Gegen diese Hoffnung sprechen allerdings die politischen Verhältnisse Kolumbiens. Die weit verbreitete Praxis des Stimmenkaufs und die Einmischung der unter Uribe legalisierten Paramilitärs begünstigen massiv die wohlhabenden Kandidaten. Wie die Mission Wahlbeobachtung (MOE) feststellte, sind der Kauf von Stimmen sowie staatlicher Druck zugunsten von Kandidaten weit verbreitet. Das Meinungsforschungsinsitut Galup kam zu dem Ergebnis, dass 29 Prozent der Kolumbianer bei Wahlen ihre Stimme verkauft haben. Die meisten von ihnen erhielten Sachleistungen und bei immerhin 7 Prozent floss Bargeld. Zwar ist das Phänomen allgemein bekannt, allerdings werden die Täter von den Staatsanwaltschaften kaum verfolgt. Von 1.000 Anzeigen wegen derartiger "Unregelmäßigkeiten" - alleine im Bundesstaat Antioquia - nach den Kommunalwahlen im Jahr 2007 wurde bisher in nur sieben Fällen ermittelt, berichtet Patrica Fernandez von der MOE.

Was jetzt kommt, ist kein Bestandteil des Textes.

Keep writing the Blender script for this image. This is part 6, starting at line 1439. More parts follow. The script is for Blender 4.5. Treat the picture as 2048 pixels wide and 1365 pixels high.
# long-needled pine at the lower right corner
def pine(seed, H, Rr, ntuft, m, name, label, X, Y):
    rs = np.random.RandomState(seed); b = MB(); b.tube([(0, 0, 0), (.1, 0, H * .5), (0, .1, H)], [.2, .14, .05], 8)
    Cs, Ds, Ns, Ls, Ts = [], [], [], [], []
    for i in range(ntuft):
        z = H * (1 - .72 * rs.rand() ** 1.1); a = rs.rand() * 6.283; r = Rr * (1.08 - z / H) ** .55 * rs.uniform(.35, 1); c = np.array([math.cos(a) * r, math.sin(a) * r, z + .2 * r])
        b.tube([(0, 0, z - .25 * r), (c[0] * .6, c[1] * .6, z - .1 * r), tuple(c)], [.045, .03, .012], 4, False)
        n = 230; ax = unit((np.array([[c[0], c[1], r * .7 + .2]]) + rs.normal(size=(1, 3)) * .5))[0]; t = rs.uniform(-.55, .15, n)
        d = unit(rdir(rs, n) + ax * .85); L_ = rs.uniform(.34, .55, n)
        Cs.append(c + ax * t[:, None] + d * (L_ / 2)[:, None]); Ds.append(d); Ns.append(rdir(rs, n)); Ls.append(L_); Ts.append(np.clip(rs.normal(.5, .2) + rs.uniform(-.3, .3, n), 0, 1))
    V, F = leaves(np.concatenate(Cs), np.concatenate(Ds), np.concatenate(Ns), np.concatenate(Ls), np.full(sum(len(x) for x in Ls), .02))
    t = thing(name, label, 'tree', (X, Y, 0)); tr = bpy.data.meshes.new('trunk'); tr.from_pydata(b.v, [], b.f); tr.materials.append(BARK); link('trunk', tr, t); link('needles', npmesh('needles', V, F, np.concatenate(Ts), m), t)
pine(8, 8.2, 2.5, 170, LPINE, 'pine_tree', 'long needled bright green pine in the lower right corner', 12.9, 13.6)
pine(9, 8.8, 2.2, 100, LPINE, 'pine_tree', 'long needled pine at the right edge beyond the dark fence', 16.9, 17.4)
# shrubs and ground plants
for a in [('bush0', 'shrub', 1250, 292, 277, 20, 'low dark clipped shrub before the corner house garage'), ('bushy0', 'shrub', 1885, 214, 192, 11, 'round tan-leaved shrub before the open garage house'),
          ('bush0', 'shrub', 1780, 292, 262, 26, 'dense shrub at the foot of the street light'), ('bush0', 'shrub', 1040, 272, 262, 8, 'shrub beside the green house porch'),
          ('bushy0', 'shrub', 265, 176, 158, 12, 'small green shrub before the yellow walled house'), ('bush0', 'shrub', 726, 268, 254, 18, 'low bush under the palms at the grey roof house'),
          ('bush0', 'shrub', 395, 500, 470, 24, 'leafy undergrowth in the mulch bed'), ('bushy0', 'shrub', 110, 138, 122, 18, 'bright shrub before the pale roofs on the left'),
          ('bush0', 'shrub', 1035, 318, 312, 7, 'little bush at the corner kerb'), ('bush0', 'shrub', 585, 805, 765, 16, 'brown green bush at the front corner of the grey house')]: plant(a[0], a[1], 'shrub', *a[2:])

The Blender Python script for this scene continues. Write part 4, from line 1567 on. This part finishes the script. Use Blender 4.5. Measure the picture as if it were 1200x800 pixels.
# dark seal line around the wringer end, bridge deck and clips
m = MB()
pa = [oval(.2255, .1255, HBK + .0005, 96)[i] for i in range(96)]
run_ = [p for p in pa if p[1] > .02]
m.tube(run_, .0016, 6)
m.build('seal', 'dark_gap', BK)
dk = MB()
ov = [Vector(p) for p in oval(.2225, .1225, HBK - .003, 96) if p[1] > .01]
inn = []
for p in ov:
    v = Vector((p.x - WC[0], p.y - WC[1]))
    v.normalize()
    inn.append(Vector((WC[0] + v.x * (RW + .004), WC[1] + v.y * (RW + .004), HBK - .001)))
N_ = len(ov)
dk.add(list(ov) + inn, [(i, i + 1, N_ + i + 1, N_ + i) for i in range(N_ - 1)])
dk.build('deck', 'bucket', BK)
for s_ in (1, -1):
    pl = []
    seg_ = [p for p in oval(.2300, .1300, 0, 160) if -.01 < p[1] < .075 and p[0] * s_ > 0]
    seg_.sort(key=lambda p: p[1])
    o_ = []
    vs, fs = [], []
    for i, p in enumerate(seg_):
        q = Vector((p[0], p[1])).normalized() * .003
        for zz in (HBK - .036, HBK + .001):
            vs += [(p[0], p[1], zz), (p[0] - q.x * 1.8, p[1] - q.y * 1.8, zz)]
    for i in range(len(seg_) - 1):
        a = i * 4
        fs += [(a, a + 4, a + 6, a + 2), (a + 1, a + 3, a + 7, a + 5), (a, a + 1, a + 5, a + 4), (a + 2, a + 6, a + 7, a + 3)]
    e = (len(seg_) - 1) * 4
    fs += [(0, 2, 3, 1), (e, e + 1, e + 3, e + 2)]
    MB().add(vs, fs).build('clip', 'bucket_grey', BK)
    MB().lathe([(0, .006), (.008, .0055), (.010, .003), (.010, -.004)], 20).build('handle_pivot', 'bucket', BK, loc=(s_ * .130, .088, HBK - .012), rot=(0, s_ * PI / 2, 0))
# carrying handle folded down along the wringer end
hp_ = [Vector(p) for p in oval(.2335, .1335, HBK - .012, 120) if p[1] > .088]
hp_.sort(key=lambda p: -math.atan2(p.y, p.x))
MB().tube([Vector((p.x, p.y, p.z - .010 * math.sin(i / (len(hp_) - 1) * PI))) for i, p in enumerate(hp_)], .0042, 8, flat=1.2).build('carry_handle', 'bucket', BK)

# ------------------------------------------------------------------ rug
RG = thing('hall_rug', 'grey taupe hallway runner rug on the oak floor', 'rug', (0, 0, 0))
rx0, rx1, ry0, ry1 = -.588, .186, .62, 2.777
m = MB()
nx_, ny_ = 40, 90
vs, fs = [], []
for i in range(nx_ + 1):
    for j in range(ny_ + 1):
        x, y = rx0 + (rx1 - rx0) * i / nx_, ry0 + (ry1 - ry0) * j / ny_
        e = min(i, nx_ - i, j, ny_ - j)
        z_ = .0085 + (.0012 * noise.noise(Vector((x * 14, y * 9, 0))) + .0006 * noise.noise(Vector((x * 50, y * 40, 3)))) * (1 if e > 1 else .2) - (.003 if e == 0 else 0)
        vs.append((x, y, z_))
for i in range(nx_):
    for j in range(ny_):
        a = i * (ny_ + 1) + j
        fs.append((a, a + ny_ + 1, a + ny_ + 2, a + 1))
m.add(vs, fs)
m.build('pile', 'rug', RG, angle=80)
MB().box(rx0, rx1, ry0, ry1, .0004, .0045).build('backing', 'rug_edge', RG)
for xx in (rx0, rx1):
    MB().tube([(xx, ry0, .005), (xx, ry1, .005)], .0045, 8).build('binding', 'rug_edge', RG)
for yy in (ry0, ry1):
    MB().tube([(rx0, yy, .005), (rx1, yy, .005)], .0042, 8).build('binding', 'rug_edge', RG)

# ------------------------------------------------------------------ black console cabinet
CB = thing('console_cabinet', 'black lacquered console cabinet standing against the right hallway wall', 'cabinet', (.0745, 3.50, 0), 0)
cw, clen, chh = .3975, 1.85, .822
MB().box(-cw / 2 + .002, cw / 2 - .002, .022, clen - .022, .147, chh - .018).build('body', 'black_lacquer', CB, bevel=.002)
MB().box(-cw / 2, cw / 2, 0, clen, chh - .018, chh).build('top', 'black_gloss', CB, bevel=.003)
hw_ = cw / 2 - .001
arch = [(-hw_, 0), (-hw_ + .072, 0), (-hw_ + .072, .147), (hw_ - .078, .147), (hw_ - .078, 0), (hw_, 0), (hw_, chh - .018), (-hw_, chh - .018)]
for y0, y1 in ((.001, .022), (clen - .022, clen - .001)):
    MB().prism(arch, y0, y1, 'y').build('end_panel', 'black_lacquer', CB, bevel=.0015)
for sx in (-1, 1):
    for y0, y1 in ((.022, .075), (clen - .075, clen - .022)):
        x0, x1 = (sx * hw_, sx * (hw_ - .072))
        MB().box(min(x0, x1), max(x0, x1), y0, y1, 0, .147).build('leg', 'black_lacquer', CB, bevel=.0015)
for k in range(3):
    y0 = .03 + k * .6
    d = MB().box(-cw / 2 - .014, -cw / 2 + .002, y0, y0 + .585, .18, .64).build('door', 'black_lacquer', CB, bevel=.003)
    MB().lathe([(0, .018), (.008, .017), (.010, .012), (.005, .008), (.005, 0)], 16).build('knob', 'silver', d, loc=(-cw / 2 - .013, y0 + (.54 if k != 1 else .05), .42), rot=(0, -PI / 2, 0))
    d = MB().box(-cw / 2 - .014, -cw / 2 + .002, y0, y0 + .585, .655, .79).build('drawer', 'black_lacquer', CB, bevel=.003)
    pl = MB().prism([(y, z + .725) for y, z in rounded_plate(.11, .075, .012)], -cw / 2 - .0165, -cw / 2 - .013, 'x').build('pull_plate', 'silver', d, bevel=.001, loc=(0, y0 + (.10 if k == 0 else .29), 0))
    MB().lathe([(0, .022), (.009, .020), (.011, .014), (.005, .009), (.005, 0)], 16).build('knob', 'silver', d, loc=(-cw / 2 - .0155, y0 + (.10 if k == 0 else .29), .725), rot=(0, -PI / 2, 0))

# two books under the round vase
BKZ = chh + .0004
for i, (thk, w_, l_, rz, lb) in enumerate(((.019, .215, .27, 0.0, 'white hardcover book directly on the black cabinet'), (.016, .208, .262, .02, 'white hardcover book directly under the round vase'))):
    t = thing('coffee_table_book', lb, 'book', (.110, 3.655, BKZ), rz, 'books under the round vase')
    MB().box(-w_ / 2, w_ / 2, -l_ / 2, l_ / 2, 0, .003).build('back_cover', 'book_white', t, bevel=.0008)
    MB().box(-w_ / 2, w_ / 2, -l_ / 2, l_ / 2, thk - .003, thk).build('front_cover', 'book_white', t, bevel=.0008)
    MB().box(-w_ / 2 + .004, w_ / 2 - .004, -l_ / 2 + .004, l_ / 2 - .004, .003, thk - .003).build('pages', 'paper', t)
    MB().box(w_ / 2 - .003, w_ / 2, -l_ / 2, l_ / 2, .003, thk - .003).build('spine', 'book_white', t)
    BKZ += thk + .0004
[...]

Mindestens 80 Kandidaten für den heutigen Wahlgang verfügen nach Angaben von MOE außerdem über enge Verbindungen zu den Paramilitärs, die in Kolumbien große Regionen in einer Vielzahl von Bundesstaaten kontrollieren. In diesen Gegenden wurde in den letzten Jahren die bäuerliche Bevölkerung vertrieben, auf dem geraubten Land betreiben von den Paramilitärs gegründete Firmen extensive Landwirtschaft. Die Paramilitärs zwingen die Bevölkerung in diesen Regionen zur Stimmenabgabe zugunsten von Kandidaten, die entweder dafür gezahlt haben oder ihnen - wie Präsident Uribe - politischen Schutz gewähren. "Die Mehrheit dieser Kandidaten gehört zur Koalition der Regierung Àlvaro Uribe." erklärte Ariel Ávila von der MOE. Gegen 90 der aktuell amtierenden Senatoren und Abgeordneten laufen Ermittlungen wegen entsprechender Vorwürfe. Erst am vergangenen Donnerstag ließ die Staatsanwaltschaft erneut 25 Bürgermeister verhaften, die bei den Kommunalwahlen derartige Allianzen mit den Paramilitärs eingegangen sein sollen.

Vor diesem Hintergrund erscheinen überraschende Erfolge für die parlamentarische Linke am heutigen Wahlsonntag fast ausgeschlossen. Zu erwarten ist wie immer eine niedrige Wahlbeteiligung - de facto entscheiden die konservativen städtischen Mittelschichten den Wahlausgang. Außerdem bergen die Vorwahlen von Uribes Partei der Einheit und der verbündeten Konvervativen Partei Spannungspotential. Während der Nachfolger von Uribe mit seinem Verteidigungsminister Manuel Santos bereits feststeht, könnte sich bei den Konservativen möglicherweise ein Kandidat durchsetzen, der eine größere Distanz zu Uribe sucht. Nur unter der Bedingung, dass das rechte Lager keinen gemeinsamen Kandidaten aufstellt, wäre eine grundsätzliche Veränderung im politischen System des Landes denkbar.